Copy the data below exactly, omitting any picture it contains.

Start SUPPLIED MATERIAL

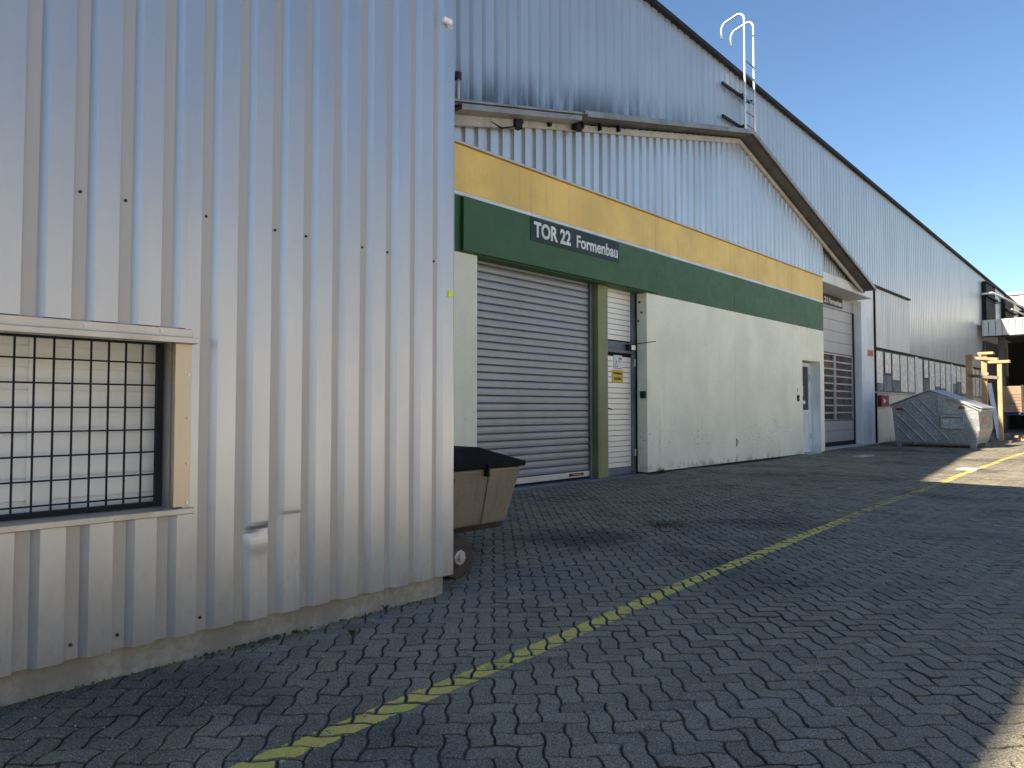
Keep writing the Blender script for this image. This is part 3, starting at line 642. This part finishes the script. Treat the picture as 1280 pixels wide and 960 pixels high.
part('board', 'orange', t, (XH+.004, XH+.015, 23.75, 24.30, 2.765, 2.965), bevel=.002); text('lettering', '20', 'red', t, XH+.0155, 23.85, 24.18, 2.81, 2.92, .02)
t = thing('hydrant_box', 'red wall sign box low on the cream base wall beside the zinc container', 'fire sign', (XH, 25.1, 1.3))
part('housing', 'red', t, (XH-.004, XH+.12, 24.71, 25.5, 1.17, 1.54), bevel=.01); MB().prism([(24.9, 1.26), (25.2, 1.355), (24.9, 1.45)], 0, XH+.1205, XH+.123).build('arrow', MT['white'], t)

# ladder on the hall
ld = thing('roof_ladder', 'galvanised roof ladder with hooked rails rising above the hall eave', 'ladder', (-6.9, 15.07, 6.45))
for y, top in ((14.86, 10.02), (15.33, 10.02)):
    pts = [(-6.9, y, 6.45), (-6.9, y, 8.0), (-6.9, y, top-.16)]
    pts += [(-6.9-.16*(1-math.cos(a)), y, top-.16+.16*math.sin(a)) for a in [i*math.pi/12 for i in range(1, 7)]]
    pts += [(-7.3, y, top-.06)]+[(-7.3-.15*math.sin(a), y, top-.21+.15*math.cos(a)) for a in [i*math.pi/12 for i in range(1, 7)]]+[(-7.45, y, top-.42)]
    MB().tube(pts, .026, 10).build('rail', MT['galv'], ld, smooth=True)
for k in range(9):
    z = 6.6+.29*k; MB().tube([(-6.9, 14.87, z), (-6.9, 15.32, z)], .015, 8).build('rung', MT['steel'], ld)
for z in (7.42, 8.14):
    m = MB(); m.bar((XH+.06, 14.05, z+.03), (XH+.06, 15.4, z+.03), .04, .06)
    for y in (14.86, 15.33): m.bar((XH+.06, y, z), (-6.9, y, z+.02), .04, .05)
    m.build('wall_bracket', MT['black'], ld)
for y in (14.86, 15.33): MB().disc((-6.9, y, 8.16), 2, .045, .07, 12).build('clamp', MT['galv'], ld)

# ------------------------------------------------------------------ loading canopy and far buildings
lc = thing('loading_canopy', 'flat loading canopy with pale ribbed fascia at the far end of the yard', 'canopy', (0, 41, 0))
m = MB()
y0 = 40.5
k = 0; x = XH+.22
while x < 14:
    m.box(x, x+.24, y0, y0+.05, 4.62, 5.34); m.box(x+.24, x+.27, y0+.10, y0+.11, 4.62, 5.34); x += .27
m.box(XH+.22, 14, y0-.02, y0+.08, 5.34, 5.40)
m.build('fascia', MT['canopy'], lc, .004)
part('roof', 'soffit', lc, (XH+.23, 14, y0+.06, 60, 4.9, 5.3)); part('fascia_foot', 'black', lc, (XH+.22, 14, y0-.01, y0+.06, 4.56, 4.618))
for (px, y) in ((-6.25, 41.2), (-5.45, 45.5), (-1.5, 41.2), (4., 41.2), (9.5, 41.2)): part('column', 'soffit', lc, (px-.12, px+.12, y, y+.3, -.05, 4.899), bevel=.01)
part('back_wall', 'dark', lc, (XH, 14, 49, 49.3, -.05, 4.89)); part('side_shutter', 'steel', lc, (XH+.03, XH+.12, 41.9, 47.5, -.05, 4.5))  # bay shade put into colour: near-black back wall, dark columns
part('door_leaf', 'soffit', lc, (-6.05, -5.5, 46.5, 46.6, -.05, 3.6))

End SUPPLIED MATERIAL

ANSWER TO THE TASK:
Keep writing the Blender script for this image. This is part 3, starting at line 642. This part finishes the script. Treat the picture as 1280 pixels wide and 960 pixels high.
part('board', 'orange', t, (XH+.004, XH+.015, 23.75, 24.30, 2.765, 2.965), bevel=.002); text('lettering', '20', 'red', t, XH+.0155, 23.85, 24.18, 2.81, 2.92, .02)
t = thing('hydrant_box', 'red wall sign box low on the cream base wall beside the zinc container', 'fire sign', (XH, 25.1, 1.3))
part('housing', 'red', t, (XH-.004, XH+.12, 24.71, 25.5, 1.17, 1.54), bevel=.01); MB().prism([(24.9, 1.26), (25.2, 1.355), (24.9, 1.45)], 0, XH+.1205, XH+.123).build('arrow', MT['white'], t)

# ladder on the hall
ld = thing('roof_ladder', 'galvanised roof ladder with hooked rails rising above the hall eave', 'ladder', (-6.9, 15.07, 6.45))
for y, top in ((14.86, 10.02), (15.33, 10.02)):
    pts = [(-6.9, y, 6.45), (-6.9, y, 8.0), (-6.9, y, top-.16)]
    pts += [(-6.9-.16*(1-math.cos(a)), y, top-.16+.16*math.sin(a)) for a in [i*math.pi/12 for i in range(1, 7)]]
    pts += [(-7.3, y, top-.06)]+[(-7.3-.15*math.sin(a), y, top-.21+.15*math.cos(a)) for a in [i*math.pi/12 for i in range(1, 7)]]+[(-7.45, y, top-.42)]
    MB().tube(pts, .026, 10).build('rail', MT['galv'], ld, smooth=True)
for k in range(9):
    z = 6.6+.29*k; MB().tube([(-6.9, 14.87, z), (-6.9, 15.32, z)], .015, 8).build('rung', MT['steel'], ld)
for z in (7.42, 8.14):
    m = MB(); m.bar((XH+.06, 14.05, z+.03), (XH+.06, 15.4, z+.03), .04, .06)
    for y in (14.86, 15.33): m.bar((XH+.06, y, z), (-6.9, y, z+.02), .04, .05)
    m.build('wall_bracket', MT['black'], ld)
for y in (14.86, 15.33): MB().disc((-6.9, y, 8.16), 2, .045, .07, 12).build('clamp', MT['galv'], ld)

# ------------------------------------------------------------------ loading canopy and far buildings
lc = thing('loading_canopy', 'flat loading canopy with pale ribbed fascia at the far end of the yard', 'canopy', (0, 41, 0))
m = MB()
y0 = 40.5
k = 0; x = XH+.22
while x < 14:
    m.box(x, x+.24, y0, y0+.05, 4.62, 5.34); m.box(x+.24, x+.27, y0+.10, y0+.11, 4.62, 5.34); x += .27
m.box(XH+.22, 14, y0-.02, y0+.08, 5.34, 5.40)
m.build('fascia', MT['canopy'], lc, .004)
part('roof', 'soffit', lc, (XH+.23, 14, y0+.06, 60, 4.9, 5.3)); part('fascia_foot', 'black', lc, (XH+.22, 14, y0-.01, y0+.06, 4.56, 4.618))
for (px, y) in ((-6.25, 41.2), (-5.45, 45.5), (-1.5, 41.2), (4., 41.2), (9.5, 41.2)): part('column', 'soffit', lc, (px-.12, px+.12, y, y+.3, -.05, 4.899), bevel=.01)
part('back_wall', 'dark', lc, (XH, 14, 49, 49.3, -.05, 4.89)); part('side_shutter', 'steel', lc, (XH+.03, XH+.12, 41.9, 47.5, -.05, 4.5))  # bay shade put into colour: near-black back wall, dark columns
part('door_leaf', 'soffit', lc, (-6.05, -5.5, 46.5, 46.6, -.05, 3.6))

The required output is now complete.